When Modric fractured his cheekbone in a 0-0 draw with Juventus on April 26, the entire structure shook. He could not start any of the final four league games. Milan lost three of them. A team that had been tracking a top-four finish suddenly slipped, stumbled, and fell to fifth.

The price of that collapse was brutal. No Champions League. No safety net for Allegri, who paid with his job. No guarantee that Modric’s Italian chapter would continue.

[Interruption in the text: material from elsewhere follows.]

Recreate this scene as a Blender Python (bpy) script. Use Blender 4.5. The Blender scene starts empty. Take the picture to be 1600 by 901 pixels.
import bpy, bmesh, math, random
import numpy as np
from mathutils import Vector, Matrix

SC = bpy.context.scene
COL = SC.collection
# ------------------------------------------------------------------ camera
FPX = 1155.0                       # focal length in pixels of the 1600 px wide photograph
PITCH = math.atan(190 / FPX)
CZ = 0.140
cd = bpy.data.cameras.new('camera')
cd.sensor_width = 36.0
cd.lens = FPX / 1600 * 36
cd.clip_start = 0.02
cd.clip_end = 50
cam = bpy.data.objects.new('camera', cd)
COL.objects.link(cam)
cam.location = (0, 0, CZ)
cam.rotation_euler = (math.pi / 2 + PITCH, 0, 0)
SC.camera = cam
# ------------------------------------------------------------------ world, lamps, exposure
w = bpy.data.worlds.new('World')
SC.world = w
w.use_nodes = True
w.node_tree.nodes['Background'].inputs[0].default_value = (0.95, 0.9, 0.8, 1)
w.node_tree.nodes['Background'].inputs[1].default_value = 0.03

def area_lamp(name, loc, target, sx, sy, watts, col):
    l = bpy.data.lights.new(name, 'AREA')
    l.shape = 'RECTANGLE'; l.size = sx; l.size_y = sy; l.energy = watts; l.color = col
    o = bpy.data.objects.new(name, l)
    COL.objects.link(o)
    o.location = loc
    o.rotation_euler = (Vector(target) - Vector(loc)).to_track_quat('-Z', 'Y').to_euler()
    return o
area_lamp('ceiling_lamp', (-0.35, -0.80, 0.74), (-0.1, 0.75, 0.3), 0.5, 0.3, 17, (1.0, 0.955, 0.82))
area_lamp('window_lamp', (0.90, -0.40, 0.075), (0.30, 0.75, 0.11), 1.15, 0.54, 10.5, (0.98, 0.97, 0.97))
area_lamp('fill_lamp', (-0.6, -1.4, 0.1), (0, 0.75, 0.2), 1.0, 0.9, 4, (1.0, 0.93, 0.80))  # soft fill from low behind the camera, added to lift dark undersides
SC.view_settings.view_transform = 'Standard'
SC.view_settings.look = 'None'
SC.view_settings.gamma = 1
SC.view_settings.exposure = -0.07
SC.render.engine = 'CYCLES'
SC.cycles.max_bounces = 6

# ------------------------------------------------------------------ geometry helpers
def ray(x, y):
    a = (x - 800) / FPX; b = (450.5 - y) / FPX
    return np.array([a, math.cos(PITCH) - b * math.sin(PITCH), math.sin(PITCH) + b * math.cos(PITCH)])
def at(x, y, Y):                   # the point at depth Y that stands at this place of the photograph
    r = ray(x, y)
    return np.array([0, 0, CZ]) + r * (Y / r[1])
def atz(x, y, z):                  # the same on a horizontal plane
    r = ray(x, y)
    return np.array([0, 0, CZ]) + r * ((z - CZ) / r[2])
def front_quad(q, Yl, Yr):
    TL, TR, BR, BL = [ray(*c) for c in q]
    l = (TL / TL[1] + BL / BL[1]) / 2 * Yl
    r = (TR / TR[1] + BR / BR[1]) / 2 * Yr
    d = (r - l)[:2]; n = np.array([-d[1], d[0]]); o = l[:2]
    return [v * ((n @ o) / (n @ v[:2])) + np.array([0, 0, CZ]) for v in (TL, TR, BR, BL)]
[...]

His future at Milan now sits in limbo. He has spoken warmly of the club and the city, of how at home he feels in red and black, but the landscape has changed. A new coach will arrive with new ideas. At the same time, Real Madrid are reported to be waiting in the background, ready to welcome him back to the Bernabeu in some role whenever he finally decides the playing days are over.

For the first time in years, Modric’s next step is genuinely unclear.

One last dance – behind a mask

What feels certain is this: the World Cup will be his last major tournament with Croatia. That alone would make it a poignant moment. The fact he will likely do it wearing a protective mask, guarding that fractured cheekbone in punishing conditions, only adds to the image.

A 40-year-old conductor, face shielded, still trying to bend games to his will.

It sounds uncomfortable. It sounds risky. It sounds like something most players would avoid at that age. Modric has built an entire career on ignoring that kind of logic.

He said it himself not long ago: he never cared what others said; it only pushed him harder. Doubt has always been fuel, not friction.

So who dares to write him off now? Who looks at a masked Modric, 40 years old, still dictating tempo, still demanding the ball, and calls time on him?

Not the English media. They’ve seen this film before. They know how it usually ends when you bet against Luka Modric.